◆ What is asked ◆
Transcribe only the lines of the listing below from the one holding "(.75, .72, .69)))" through the one holding "M['roof'] = mat('grey_roofing', (.30, .29, .28), .8)", inclusive, without any change.

◆ Dataset extract ◆
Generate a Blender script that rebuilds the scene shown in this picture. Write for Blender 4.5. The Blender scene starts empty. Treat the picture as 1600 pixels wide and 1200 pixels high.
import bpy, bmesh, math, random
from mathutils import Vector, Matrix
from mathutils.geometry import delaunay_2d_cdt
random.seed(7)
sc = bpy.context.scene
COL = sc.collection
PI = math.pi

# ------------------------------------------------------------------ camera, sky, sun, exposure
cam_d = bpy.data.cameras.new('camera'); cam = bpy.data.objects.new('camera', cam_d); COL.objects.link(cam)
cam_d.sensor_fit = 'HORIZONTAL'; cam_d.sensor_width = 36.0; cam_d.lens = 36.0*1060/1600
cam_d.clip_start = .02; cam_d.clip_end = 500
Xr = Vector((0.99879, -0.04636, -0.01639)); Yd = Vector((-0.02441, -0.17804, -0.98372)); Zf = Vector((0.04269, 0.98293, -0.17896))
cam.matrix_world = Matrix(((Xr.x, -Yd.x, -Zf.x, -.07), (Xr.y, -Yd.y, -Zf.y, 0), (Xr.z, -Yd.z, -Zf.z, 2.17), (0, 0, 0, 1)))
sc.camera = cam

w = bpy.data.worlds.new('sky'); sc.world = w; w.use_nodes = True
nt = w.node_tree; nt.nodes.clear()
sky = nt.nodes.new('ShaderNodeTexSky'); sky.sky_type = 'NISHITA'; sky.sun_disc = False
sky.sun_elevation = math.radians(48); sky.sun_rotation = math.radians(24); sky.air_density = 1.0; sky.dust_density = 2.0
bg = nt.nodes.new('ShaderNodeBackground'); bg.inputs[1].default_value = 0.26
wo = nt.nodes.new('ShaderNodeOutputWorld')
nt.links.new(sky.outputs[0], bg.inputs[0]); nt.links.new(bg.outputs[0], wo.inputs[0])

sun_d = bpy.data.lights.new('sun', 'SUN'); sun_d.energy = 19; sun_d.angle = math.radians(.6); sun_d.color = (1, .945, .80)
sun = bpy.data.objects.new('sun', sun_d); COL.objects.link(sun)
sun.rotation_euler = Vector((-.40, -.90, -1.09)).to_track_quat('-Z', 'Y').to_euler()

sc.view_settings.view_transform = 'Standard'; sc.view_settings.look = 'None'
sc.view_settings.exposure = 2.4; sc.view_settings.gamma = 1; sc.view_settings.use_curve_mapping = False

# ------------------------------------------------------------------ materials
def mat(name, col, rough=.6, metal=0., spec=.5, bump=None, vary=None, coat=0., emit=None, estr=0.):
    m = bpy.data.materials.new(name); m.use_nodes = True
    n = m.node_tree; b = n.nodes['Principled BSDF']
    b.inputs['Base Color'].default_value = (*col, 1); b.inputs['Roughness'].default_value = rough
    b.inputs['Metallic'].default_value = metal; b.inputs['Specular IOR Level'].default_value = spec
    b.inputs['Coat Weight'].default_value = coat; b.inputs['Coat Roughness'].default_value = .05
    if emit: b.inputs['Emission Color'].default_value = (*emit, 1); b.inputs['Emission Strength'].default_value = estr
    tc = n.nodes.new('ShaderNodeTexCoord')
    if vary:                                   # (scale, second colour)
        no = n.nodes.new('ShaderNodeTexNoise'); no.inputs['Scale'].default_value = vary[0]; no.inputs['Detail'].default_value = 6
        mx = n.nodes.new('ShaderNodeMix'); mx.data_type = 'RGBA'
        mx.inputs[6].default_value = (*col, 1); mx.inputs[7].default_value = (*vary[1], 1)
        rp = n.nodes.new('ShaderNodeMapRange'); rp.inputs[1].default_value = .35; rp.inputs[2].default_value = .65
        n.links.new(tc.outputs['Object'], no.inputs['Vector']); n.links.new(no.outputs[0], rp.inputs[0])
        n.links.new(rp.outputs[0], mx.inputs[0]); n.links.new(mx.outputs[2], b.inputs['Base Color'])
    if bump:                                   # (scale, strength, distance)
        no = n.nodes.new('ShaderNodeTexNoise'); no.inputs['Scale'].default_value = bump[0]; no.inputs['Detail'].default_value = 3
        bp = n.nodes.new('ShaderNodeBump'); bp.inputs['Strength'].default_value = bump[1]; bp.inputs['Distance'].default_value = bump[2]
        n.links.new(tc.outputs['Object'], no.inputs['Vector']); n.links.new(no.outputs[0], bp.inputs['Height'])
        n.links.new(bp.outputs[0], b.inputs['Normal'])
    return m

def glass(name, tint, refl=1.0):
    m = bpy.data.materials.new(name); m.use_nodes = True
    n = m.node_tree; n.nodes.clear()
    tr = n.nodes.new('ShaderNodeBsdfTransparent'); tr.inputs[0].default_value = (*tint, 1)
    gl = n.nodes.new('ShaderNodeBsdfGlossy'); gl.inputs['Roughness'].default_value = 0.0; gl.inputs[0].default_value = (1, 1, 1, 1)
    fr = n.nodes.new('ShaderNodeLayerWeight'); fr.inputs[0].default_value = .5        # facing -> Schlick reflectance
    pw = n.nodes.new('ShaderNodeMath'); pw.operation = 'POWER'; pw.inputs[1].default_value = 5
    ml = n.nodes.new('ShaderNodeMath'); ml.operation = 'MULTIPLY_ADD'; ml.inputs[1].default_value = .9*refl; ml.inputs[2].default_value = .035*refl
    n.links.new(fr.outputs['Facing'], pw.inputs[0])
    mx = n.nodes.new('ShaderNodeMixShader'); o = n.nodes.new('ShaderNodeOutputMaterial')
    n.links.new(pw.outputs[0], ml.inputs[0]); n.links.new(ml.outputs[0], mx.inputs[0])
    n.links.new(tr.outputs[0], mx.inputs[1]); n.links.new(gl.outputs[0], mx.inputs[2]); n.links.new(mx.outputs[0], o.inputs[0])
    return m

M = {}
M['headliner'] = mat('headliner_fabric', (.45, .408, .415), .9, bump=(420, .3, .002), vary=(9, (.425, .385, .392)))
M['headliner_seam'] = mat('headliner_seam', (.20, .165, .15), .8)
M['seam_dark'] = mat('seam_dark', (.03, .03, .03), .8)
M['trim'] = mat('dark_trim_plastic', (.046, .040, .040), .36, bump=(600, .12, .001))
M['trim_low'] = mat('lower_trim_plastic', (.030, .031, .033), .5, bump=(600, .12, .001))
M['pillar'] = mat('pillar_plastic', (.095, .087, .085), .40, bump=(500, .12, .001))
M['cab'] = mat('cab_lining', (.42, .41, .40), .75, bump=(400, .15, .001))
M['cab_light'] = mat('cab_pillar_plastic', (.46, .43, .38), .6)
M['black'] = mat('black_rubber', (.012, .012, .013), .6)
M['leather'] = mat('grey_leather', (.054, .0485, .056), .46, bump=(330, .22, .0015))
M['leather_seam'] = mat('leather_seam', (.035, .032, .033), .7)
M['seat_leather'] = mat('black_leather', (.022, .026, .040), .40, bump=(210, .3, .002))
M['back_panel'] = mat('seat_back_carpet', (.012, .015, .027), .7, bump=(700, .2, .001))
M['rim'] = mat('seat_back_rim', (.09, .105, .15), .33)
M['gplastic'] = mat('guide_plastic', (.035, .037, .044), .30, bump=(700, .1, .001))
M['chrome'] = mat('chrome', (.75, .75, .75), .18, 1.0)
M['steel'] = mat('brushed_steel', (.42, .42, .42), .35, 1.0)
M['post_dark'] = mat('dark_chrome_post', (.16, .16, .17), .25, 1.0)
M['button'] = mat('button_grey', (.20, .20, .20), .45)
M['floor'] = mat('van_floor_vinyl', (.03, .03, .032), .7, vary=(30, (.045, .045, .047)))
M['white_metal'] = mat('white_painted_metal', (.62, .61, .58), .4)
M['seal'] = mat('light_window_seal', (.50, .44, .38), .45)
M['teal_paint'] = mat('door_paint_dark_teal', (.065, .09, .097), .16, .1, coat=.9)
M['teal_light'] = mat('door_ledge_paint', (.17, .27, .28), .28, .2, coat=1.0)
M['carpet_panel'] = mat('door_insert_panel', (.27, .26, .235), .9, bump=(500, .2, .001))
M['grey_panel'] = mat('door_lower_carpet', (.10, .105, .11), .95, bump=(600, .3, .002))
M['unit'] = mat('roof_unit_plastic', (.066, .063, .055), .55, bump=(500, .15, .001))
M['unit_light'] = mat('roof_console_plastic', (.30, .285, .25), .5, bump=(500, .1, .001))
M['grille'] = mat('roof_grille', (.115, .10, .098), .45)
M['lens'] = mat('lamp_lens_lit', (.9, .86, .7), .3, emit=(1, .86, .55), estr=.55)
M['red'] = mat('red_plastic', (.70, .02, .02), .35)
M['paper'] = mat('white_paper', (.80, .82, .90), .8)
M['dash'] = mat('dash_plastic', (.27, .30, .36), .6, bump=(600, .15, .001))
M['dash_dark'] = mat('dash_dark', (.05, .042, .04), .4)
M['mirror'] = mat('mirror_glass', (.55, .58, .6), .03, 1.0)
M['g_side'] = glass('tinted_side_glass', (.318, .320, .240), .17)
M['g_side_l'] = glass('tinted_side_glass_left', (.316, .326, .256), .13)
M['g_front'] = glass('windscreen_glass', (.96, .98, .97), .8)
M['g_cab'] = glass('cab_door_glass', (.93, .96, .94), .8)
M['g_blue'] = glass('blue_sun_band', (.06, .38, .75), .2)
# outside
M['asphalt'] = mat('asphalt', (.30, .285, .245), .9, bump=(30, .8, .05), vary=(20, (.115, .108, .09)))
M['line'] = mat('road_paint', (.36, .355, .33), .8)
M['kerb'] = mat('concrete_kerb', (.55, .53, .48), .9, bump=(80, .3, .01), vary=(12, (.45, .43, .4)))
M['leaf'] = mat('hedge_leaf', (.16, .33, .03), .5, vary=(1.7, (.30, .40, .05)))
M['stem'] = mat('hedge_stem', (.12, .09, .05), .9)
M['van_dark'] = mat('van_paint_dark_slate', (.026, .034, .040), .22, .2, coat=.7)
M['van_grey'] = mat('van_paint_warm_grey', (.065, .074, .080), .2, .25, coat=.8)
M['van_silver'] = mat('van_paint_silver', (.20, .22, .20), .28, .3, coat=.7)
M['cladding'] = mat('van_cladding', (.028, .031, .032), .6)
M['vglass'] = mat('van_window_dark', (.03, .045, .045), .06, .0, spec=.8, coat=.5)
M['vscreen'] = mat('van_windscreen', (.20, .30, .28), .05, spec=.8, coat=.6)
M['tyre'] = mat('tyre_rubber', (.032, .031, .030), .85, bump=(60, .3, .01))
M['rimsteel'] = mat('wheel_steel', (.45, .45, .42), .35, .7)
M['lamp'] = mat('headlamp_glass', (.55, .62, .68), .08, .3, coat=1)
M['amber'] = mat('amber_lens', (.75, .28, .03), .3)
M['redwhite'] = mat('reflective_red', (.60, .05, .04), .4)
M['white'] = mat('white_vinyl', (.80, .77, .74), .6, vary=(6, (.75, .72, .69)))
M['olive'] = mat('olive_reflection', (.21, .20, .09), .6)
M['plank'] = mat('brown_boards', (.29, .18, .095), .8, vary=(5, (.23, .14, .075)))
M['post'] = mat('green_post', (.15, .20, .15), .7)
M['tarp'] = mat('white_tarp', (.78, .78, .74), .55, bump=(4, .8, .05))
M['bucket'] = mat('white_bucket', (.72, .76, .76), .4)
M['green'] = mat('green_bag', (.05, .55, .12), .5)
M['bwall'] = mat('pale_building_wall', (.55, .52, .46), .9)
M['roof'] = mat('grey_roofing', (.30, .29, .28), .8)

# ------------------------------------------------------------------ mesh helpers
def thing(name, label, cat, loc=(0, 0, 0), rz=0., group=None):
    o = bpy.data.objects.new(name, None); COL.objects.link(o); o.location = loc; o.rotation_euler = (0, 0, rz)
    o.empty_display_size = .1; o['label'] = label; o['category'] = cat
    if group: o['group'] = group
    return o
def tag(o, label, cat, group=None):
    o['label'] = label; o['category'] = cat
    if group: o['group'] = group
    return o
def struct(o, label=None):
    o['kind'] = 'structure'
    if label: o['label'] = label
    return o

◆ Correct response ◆
M['white'] = mat('white_vinyl', (.80, .77, .74), .6, vary=(6, (.75, .72, .69)))
M['olive'] = mat('olive_reflection', (.21, .20, .09), .6)
M['plank'] = mat('brown_boards', (.29, .18, .095), .8, vary=(5, (.23, .14, .075)))
M['post'] = mat('green_post', (.15, .20, .15), .7)
M['tarp'] = mat('white_tarp', (.78, .78, .74), .55, bump=(4, .8, .05))
M['bucket'] = mat('white_bucket', (.72, .76, .76), .4)
M['green'] = mat('green_bag', (.05, .55, .12), .5)
M['bwall'] = mat('pale_building_wall', (.55, .52, .46), .9)
M['roof'] = mat('grey_roofing', (.30, .29, .28), .8)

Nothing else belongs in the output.